_GIVEN EXERCISE:_
The entries below contain a line with "Model this scene" and a line with "SC.camera = cam". Retype exactly everything from the first down to the second, both included, and nothing else.

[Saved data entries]
+-------+
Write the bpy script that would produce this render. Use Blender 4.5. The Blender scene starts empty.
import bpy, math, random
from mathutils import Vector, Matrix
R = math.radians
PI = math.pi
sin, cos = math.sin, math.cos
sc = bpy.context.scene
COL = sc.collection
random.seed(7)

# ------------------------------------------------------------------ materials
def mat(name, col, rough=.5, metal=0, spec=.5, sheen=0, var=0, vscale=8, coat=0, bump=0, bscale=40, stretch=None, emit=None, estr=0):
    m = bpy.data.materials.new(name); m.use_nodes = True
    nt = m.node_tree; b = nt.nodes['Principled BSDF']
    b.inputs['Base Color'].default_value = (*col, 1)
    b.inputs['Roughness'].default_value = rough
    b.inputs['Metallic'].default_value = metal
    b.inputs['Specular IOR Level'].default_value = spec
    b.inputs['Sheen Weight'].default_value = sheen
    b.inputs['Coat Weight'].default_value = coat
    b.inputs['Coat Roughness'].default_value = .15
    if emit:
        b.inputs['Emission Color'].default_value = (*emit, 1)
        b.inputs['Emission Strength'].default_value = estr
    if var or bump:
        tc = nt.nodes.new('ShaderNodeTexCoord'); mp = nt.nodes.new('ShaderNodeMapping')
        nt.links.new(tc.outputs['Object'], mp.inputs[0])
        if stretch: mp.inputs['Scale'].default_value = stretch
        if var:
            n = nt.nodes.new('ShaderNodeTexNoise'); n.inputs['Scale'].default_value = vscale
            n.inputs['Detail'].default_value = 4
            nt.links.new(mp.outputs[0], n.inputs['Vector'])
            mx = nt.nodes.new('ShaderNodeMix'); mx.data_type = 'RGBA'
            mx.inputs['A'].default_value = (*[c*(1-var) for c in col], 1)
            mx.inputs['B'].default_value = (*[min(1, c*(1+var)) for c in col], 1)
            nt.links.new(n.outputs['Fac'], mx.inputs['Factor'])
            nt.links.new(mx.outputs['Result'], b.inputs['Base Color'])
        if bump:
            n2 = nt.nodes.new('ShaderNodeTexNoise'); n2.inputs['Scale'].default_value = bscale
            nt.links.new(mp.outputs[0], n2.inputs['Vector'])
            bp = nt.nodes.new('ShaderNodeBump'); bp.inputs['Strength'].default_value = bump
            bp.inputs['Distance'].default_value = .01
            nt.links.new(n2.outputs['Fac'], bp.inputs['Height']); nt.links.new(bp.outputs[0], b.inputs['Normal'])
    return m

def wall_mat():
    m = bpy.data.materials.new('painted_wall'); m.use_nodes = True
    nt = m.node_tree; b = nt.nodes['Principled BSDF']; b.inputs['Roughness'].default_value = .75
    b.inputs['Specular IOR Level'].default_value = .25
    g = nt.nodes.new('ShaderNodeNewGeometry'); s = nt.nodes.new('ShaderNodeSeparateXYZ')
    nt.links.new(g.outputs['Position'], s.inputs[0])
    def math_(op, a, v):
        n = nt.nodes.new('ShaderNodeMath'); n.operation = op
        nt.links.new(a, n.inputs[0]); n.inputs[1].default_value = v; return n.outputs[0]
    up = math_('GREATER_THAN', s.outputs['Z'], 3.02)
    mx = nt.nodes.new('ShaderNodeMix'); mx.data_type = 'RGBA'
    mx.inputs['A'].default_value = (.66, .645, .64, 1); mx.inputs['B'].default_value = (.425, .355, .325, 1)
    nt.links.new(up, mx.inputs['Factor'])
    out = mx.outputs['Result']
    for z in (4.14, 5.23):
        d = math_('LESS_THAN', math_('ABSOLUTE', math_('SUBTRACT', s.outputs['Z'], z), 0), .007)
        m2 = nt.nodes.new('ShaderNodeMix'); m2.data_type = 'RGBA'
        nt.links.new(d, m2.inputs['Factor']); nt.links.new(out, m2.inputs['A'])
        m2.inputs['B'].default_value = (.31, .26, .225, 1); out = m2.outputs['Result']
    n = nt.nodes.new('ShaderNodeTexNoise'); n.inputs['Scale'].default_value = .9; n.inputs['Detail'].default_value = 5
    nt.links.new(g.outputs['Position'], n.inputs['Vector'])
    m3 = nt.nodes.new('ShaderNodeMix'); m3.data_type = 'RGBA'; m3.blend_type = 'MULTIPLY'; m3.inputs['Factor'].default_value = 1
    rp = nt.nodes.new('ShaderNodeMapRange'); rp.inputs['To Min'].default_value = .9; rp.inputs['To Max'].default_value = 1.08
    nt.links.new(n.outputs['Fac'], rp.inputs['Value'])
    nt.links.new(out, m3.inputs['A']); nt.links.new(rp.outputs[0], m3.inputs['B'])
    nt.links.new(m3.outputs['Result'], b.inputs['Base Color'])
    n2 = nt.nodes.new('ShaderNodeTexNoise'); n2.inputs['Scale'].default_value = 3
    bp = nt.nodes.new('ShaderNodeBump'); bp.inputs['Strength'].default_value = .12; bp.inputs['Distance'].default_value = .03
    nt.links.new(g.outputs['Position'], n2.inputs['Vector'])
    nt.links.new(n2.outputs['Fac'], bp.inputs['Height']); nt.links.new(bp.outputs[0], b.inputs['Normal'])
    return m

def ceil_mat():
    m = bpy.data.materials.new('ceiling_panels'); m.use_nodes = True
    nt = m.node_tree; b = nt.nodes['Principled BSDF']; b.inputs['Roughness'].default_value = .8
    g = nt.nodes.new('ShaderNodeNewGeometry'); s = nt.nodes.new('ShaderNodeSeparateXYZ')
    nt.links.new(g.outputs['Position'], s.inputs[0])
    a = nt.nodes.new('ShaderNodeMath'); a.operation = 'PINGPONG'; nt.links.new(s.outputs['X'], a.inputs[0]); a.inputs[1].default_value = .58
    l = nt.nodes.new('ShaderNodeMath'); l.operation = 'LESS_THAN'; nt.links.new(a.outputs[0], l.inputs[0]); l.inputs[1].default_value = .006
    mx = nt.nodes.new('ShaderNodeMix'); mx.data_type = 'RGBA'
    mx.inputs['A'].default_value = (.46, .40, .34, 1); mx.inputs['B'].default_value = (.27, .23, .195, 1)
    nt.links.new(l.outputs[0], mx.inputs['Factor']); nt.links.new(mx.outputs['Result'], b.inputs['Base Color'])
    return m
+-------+
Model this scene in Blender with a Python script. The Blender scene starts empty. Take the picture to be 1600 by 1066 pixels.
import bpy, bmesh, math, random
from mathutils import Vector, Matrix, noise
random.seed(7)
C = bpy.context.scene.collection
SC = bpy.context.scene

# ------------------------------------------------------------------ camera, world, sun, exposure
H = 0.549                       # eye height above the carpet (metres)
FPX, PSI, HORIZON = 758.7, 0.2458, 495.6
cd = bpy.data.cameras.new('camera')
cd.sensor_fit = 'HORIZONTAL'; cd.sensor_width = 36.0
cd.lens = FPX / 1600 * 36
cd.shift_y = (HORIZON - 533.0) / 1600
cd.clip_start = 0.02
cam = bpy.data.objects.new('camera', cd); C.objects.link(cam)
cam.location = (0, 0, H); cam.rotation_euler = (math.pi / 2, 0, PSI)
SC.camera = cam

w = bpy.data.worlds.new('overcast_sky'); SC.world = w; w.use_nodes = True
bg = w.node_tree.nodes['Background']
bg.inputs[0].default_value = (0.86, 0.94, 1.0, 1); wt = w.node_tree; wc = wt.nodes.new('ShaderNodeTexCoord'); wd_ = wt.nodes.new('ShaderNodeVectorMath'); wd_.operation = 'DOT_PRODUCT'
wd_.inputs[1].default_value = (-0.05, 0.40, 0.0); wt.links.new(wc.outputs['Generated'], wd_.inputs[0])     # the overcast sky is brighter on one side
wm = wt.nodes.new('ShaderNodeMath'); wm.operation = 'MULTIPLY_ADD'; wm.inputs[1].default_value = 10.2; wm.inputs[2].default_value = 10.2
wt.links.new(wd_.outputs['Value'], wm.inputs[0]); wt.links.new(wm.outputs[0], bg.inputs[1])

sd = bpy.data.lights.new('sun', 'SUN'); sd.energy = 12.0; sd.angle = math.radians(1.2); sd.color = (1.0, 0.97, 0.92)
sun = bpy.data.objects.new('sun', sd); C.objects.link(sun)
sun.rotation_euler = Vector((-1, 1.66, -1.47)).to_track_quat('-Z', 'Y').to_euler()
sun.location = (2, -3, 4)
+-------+
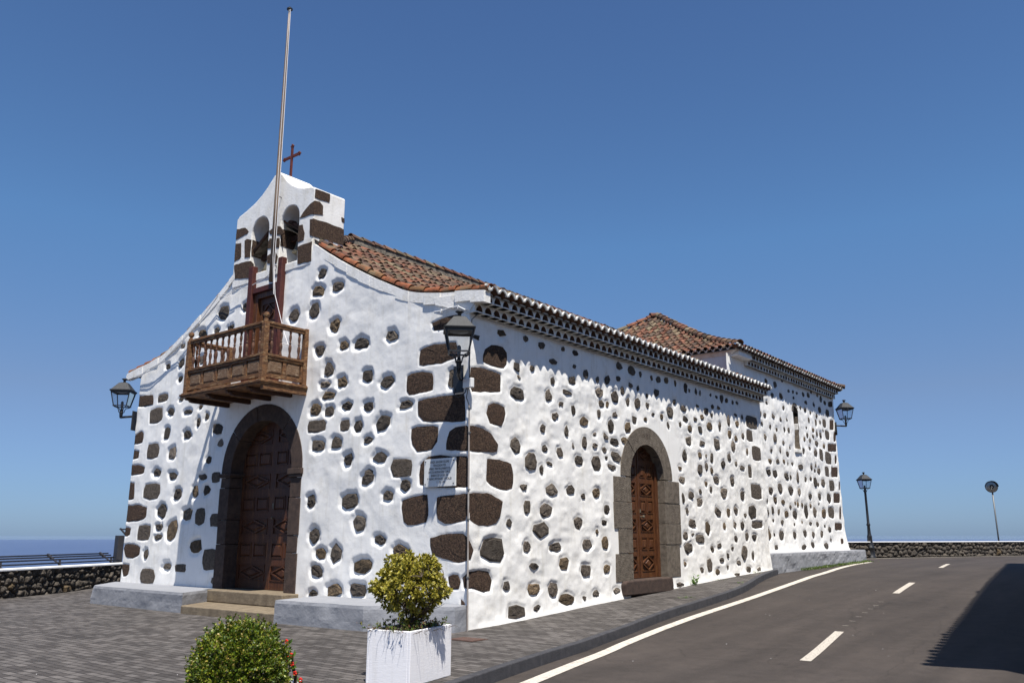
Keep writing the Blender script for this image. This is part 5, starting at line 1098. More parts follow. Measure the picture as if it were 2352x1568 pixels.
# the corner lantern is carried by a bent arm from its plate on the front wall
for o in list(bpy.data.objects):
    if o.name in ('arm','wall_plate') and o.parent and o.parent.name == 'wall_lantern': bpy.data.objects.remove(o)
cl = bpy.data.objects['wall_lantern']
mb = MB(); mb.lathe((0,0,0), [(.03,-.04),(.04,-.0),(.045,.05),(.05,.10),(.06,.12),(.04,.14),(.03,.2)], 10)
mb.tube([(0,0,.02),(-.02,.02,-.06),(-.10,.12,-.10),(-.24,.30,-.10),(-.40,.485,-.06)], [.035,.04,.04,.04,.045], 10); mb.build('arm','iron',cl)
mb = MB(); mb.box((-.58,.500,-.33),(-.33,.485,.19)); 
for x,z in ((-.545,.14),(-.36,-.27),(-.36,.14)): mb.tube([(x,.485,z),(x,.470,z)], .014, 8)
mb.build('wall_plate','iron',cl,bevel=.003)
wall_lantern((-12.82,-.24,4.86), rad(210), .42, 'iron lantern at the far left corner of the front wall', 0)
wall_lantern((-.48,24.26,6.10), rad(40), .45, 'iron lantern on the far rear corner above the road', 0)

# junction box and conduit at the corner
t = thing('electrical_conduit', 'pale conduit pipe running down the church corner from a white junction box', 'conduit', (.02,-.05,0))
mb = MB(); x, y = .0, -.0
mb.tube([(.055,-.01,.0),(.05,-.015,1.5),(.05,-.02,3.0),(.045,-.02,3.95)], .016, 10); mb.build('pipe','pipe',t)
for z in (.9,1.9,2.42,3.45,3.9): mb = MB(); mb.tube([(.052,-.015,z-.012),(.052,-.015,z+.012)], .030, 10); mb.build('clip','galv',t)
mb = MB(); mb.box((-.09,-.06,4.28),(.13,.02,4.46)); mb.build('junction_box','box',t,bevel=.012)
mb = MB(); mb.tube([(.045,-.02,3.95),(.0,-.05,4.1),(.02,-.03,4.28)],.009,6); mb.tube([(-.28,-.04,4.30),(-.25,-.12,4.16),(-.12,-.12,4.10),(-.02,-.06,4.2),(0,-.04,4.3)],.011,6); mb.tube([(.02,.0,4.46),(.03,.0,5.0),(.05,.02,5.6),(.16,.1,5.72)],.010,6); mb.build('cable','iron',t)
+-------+
_CORRECT RESPONSE:_
Model this scene in Blender with a Python script. The Blender scene starts empty. Take the picture to be 1600 by 1066 pixels.
import bpy, bmesh, math, random
from mathutils import Vector, Matrix, noise
random.seed(7)
C = bpy.context.scene.collection
SC = bpy.context.scene

# ------------------------------------------------------------------ camera, world, sun, exposure
H = 0.549                       # eye height above the carpet (metres)
FPX, PSI, HORIZON = 758.7, 0.2458, 495.6
cd = bpy.data.cameras.new('camera')
cd.sensor_fit = 'HORIZONTAL'; cd.sensor_width = 36.0
cd.lens = FPX / 1600 * 36
cd.shift_y = (HORIZON - 533.0) / 1600
cd.clip_start = 0.02
cam = bpy.data.objects.new('camera', cd); C.objects.link(cam)
cam.location = (0, 0, H); cam.rotation_euler = (math.pi / 2, 0, PSI)
SC.camera = cam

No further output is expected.